First, there may very well be life on Mars at present. It had an ocean in the early solar system, most agree now, for a few hundred million years. And conditions now though very hostile may be survivable by some Earth organisms in favoured places. We just don't know yet. The possibility of habitable conditions on Mars can't yet be ruled out, so our spacecraft have to be carefully sterilized to make sure they don't introduce Earth life to Mars. Especially so if they go to the "special regions" in the higher latitudes, and the "warm seasonal flows", they will need to be sterilized to a high level - one of the main reasons we send spacecraft to the equatorial regions which don't require such high levels of sterilization with the current guidelines.

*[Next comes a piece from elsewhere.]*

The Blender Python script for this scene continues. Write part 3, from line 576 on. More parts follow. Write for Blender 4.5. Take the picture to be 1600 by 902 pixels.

That doesn't mean there is life there now. But the possibility of life is high enough that all the scientists involve agree that we have to keep taking precautions and indeed recently the chance has increased through various new discoveries suggesting at least a slender possibility of habitable conditions there - and some would say that it is even likely that there are habitats there of some sort. By habitats, we mean habitats for microbes, perhaps lichens as the most complex, and likely to be a harder place for them to live even than the dry valleys in Antarctica but possibly still just about survivable.
As for lakes, from time to time a meteorite or comet will hit the poles of Mars and the heat would create a subsurface lake that would remain liquid for of order of a thousand years or more. If there is Mars life then it might well seed these lakes. They can also form as a result of volcanic activity.